**Data excerpt**.
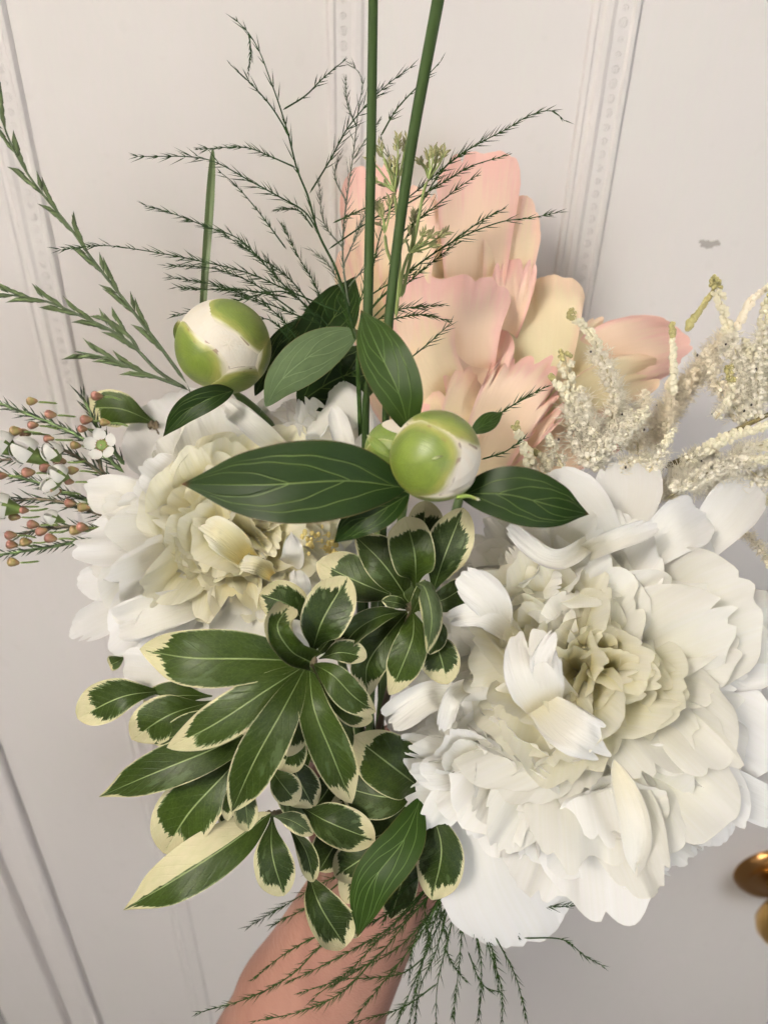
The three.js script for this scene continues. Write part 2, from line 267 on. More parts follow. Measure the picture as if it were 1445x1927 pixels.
moulding(xC, yRail, 2.2, -1); moulding(xR, yRail, 2.2, 1); moulding(xL, 0.12, 2.2, 1);
part('paint_chip', (() => { const c = onDoor(1333, 457), pts = []; for (let i = 0; i < 22; i++) { const a = i / 22 * 6.283, r = 0.75 + 0.5 * hash(i, 5); pts.push(new THREE.Vector2(c.x + 0.0068 * Math.cos(a) * r, c.y + 0.0026 * Math.sin(a) * r + 0.0012 * Math.cos(a * 2))); } return new THREE.ExtrudeGeometry(new THREE.Shape(pts), { depth: 0.0004, bevelEnabled: false }).translate(0, 0, 0.0002); })(), plain(0.33, 0.31, 0.29, { roughness: 0.8 }), door);
const bronze = new THREE.MeshPhysicalMaterial({ color: new THREE.Color().setRGB(0.34, 0.185, 0.07), metalness: 1, roughness: 0.3, bumpMap: petalBump, bumpScale: 0.0004 });
const brass = new THREE.MeshPhysicalMaterial({ color: new THREE.Color().setRGB(0.62, 0.40, 0.14), metalness: 1, roughness: 0.28, bumpMap: petalBump, bumpScale: 0.0004 });
{
  const c = onDoor(1452, 1640), lathe = (pts) => new THREE.LatheGeometry(pts.map(([r, z]) => new THREE.Vector2(r, z)), 48).rotateX(Math.PI / 2).translate(c.x, c.y, 0);
  const knob = part('knob', lathe([[0.0001, 0.078], [0.016, 0.0775], [0.027, 0.074], [0.035, 0.067], [0.0385, 0.057], [0.036, 0.047], [0.027, 0.039], [0.017, 0.035], [0.012, 0.030], [0.012, 0.012], [0.017, 0.009]]), brass, door);
  part('rose', lathe([[0.012, 0.013], [0.020, 0.012], [0.026, 0.0105], [0.030, 0.0120], [0.036, 0.0095], [0.0405, 0.004], [0.0415, 0.0004]]), bronze, knob);
}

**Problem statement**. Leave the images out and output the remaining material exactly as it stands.

**Exercise output**.
The three.js script for this scene continues. Write part 2, from line 267 on. More parts follow. Measure the picture as if it were 1445x1927 pixels.
moulding(xC, yRail, 2.2, -1); moulding(xR, yRail, 2.2, 1); moulding(xL, 0.12, 2.2, 1);
part('paint_chip', (() => { const c = onDoor(1333, 457), pts = []; for (let i = 0; i < 22; i++) { const a = i / 22 * 6.283, r = 0.75 + 0.5 * hash(i, 5); pts.push(new THREE.Vector2(c.x + 0.0068 * Math.cos(a) * r, c.y + 0.0026 * Math.sin(a) * r + 0.0012 * Math.cos(a * 2))); } return new THREE.ExtrudeGeometry(new THREE.Shape(pts), { depth: 0.0004, bevelEnabled: false }).translate(0, 0, 0.0002); })(), plain(0.33, 0.31, 0.29, { roughness: 0.8 }), door);
const bronze = new THREE.MeshPhysicalMaterial({ color: new THREE.Color().setRGB(0.34, 0.185, 0.07), metalness: 1, roughness: 0.3, bumpMap: petalBump, bumpScale: 0.0004 });
const brass = new THREE.MeshPhysicalMaterial({ color: new THREE.Color().setRGB(0.62, 0.40, 0.14), metalness: 1, roughness: 0.28, bumpMap: petalBump, bumpScale: 0.0004 });
{
  const c = onDoor(1452, 1640), lathe = (pts) => new THREE.LatheGeometry(pts.map(([r, z]) => new THREE.Vector2(r, z)), 48).rotateX(Math.PI / 2).translate(c.x, c.y, 0);
  const knob = part('knob', lathe([[0.0001, 0.078], [0.016, 0.0775], [0.027, 0.074], [0.035, 0.067], [0.0385, 0.057], [0.036, 0.047], [0.027, 0.039], [0.017, 0.035], [0.012, 0.030], [0.012, 0.012], [0.017, 0.009]]), brass, door);
  part('rose', lathe([[0.012, 0.013], [0.020, 0.012], [0.026, 0.0105], [0.030, 0.0120], [0.036, 0.0095], [0.0405, 0.004], [0.0415, 0.0004]]), bronze, knob);
}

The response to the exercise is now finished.